-- begin DATA LINES --
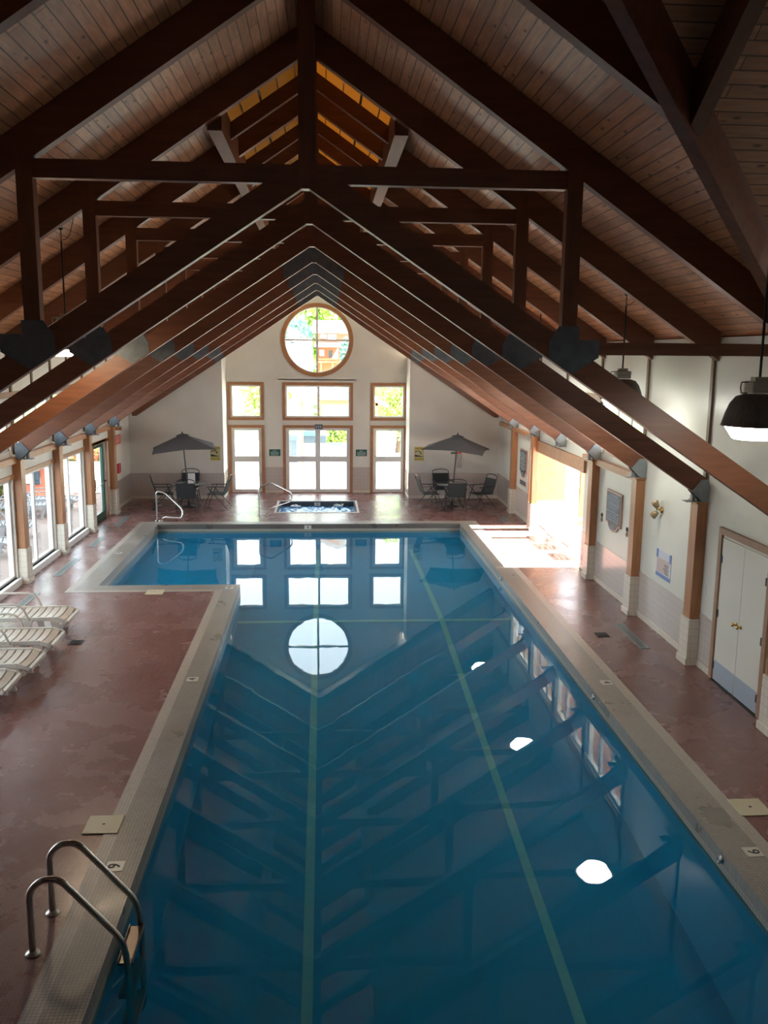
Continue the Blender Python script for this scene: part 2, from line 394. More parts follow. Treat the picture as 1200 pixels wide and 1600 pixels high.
-- end DATA LINES --
-- begin DATA LINES --
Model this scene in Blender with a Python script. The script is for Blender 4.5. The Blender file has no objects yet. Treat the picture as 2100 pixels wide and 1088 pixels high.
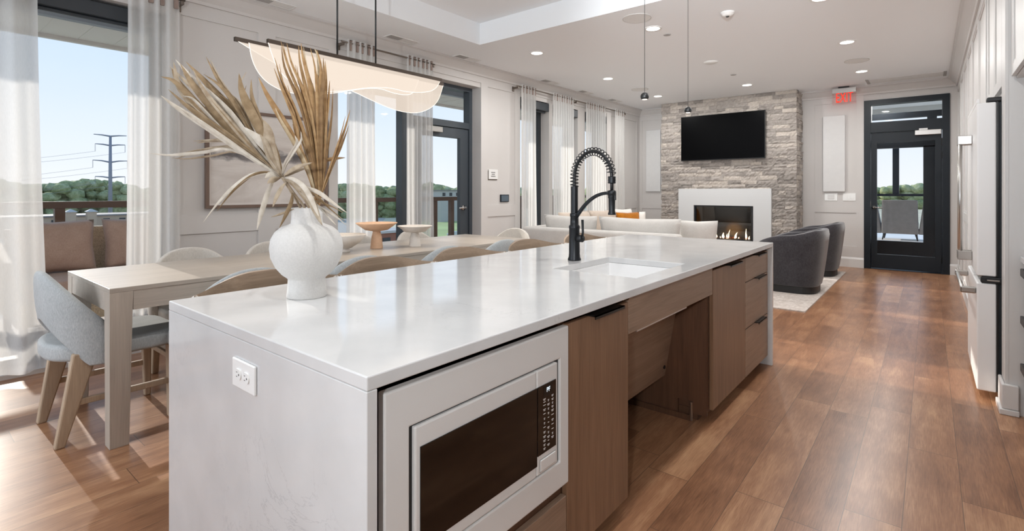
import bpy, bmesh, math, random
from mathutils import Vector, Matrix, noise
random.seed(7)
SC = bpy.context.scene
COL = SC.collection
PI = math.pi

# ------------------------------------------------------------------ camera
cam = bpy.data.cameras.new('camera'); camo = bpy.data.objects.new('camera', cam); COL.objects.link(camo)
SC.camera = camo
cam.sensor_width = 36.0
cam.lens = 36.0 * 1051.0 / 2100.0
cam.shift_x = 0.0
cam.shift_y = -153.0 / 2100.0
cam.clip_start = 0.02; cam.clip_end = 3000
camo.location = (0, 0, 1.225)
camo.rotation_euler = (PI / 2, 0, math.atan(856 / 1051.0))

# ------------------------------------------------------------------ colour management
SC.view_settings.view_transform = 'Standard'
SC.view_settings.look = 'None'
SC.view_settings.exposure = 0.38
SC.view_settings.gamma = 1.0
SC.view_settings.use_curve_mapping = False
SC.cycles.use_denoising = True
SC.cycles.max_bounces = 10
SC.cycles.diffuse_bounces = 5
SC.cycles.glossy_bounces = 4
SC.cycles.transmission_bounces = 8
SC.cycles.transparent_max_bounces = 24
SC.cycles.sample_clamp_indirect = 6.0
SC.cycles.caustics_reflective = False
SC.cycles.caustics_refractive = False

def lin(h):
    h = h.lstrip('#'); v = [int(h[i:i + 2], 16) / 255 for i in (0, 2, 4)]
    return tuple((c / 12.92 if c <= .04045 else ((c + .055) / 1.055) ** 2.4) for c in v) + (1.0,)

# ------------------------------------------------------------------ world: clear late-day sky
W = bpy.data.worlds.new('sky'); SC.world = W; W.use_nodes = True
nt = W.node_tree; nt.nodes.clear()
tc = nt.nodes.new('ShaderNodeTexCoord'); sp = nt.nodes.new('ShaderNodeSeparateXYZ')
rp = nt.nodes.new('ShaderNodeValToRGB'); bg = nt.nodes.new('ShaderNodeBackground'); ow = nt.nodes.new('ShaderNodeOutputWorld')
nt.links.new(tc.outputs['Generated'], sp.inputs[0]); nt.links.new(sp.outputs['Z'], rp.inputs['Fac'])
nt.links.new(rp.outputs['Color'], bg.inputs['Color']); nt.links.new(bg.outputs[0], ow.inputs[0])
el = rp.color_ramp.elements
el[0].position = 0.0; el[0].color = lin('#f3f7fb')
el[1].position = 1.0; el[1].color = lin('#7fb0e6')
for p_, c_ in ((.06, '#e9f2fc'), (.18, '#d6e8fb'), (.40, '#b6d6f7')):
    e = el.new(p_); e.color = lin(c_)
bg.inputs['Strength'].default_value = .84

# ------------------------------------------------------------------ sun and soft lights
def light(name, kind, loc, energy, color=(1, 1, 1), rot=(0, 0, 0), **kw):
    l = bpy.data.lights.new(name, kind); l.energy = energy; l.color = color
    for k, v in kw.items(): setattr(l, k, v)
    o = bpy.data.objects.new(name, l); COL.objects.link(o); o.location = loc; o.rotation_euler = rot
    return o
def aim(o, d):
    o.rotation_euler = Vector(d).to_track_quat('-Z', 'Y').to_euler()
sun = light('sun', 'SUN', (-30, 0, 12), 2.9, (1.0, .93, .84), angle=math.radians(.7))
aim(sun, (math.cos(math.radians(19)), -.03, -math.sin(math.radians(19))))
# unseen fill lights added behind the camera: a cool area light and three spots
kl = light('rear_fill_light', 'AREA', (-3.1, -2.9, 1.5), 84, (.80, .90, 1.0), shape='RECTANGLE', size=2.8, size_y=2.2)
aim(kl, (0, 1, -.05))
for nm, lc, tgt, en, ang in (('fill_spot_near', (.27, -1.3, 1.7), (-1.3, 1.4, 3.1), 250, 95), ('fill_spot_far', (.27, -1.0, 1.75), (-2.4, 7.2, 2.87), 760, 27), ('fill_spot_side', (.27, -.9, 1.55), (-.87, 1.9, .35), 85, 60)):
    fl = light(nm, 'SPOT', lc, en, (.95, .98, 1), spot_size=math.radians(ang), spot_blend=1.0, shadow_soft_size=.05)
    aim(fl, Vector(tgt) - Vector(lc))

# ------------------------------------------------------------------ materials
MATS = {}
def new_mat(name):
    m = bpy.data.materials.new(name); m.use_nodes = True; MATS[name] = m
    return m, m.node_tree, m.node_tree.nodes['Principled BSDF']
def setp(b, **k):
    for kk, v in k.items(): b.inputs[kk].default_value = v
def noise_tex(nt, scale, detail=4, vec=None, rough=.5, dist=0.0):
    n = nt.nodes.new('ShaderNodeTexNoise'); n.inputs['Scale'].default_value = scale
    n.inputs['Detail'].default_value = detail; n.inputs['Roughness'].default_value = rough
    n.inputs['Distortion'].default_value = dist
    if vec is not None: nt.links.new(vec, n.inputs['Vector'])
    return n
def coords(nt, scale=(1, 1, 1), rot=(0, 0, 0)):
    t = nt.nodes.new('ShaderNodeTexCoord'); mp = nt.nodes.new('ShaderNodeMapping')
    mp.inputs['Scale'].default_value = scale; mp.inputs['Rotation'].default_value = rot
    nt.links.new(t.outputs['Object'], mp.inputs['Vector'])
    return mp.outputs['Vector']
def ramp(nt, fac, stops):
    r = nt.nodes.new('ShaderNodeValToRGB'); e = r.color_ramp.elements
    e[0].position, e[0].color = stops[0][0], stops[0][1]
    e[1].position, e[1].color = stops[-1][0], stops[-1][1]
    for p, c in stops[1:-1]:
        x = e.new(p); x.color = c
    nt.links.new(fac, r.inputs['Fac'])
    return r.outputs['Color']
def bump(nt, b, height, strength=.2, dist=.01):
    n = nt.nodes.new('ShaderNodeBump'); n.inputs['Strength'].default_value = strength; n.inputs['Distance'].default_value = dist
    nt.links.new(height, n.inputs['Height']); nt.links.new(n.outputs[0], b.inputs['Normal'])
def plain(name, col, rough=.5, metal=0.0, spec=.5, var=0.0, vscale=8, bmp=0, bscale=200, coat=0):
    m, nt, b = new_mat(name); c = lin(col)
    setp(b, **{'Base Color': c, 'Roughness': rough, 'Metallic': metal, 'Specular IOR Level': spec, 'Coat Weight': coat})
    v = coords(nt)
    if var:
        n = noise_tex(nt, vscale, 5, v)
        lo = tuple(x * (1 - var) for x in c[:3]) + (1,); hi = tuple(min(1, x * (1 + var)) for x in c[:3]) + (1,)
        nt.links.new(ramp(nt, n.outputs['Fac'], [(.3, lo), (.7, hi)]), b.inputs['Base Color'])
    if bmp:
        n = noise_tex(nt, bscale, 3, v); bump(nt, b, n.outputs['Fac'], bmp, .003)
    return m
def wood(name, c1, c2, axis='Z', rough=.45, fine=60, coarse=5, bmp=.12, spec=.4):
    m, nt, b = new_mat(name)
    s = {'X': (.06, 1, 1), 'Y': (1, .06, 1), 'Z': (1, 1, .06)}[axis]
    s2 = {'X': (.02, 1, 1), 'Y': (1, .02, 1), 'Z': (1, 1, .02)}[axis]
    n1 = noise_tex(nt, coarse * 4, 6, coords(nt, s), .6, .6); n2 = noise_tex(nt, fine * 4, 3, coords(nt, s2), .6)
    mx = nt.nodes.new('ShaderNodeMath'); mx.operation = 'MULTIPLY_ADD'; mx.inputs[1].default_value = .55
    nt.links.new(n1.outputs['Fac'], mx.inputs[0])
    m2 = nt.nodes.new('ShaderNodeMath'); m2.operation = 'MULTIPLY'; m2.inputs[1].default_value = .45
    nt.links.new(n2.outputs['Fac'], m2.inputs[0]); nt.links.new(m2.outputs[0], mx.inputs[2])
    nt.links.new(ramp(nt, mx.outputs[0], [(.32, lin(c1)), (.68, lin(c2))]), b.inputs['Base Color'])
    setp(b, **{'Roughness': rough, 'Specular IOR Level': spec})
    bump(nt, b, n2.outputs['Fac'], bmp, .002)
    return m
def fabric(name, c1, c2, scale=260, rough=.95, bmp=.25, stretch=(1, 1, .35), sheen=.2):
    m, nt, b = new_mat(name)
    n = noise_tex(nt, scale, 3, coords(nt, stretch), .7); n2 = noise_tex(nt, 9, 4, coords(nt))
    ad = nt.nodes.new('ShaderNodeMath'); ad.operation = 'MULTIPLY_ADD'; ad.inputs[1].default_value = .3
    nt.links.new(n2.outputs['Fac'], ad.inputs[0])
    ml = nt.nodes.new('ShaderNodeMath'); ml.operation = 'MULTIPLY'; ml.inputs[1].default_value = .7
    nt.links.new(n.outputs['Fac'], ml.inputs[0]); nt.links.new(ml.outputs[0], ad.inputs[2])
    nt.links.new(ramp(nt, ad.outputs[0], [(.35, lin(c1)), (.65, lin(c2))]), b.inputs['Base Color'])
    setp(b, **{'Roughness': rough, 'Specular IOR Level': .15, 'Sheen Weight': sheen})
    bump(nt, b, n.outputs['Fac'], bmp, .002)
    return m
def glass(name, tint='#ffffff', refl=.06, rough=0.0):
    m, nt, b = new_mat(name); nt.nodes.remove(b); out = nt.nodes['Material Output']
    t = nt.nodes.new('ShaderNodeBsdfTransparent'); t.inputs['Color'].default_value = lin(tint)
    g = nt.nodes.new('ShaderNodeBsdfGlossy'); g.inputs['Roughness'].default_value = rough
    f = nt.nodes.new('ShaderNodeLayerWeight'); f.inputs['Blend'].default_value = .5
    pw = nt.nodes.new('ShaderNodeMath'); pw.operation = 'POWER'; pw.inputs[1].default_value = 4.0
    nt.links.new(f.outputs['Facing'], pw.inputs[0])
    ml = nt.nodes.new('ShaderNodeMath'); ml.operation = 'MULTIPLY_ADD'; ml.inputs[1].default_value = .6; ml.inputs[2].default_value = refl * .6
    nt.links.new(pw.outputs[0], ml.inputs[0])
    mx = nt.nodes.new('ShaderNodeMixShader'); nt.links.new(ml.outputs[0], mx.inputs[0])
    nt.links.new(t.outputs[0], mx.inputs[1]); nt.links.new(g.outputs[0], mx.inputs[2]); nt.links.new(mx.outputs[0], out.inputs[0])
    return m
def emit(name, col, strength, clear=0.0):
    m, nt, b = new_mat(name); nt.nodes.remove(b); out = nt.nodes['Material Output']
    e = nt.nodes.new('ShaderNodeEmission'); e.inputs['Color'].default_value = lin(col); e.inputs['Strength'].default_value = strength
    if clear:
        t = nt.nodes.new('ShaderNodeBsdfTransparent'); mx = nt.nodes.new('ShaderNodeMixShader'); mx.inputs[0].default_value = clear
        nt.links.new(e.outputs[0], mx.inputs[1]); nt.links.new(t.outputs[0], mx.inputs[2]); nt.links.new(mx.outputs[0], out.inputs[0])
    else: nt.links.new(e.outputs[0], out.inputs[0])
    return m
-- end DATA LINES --
**EXERCISE TASK:** Write out the lines from the one containing "Model this scene" down to the one containing "return tuple((c /", both included, exactly as they appear. Leave out any pictures.

**RIGHT ANSWER:**
Model this scene in Blender with a Python script. The script is for Blender 4.5. The Blender file has no objects yet. Treat the picture as 2100 pixels wide and 1088 pixels high.
import bpy, bmesh, math, random
from mathutils import Vector, Matrix, noise
random.seed(7)
SC = bpy.context.scene
COL = SC.collection
PI = math.pi

# ------------------------------------------------------------------ camera
cam = bpy.data.cameras.new('camera'); camo = bpy.data.objects.new('camera', cam); COL.objects.link(camo)
SC.camera = camo
cam.sensor_width = 36.0
cam.lens = 36.0 * 1051.0 / 2100.0
cam.shift_x = 0.0
cam.shift_y = -153.0 / 2100.0
cam.clip_start = 0.02; cam.clip_end = 3000
camo.location = (0, 0, 1.225)
camo.rotation_euler = (PI / 2, 0, math.atan(856 / 1051.0))

# ------------------------------------------------------------------ colour management
SC.view_settings.view_transform = 'Standard'
SC.view_settings.look = 'None'
SC.view_settings.exposure = 0.38
SC.view_settings.gamma = 1.0
SC.view_settings.use_curve_mapping = False
SC.cycles.use_denoising = True
SC.cycles.max_bounces = 10
SC.cycles.diffuse_bounces = 5
SC.cycles.glossy_bounces = 4
SC.cycles.transmission_bounces = 8
SC.cycles.transparent_max_bounces = 24
SC.cycles.sample_clamp_indirect = 6.0
SC.cycles.caustics_reflective = False
SC.cycles.caustics_refractive = False

def lin(h):
    h = h.lstrip('#'); v = [int(h[i:i + 2], 16) / 255 for i in (0, 2, 4)]
    return tuple((c / 12.92 if c <= .04045 else ((c + .055) / 1.055) ** 2.4) for c in v) + (1.0,)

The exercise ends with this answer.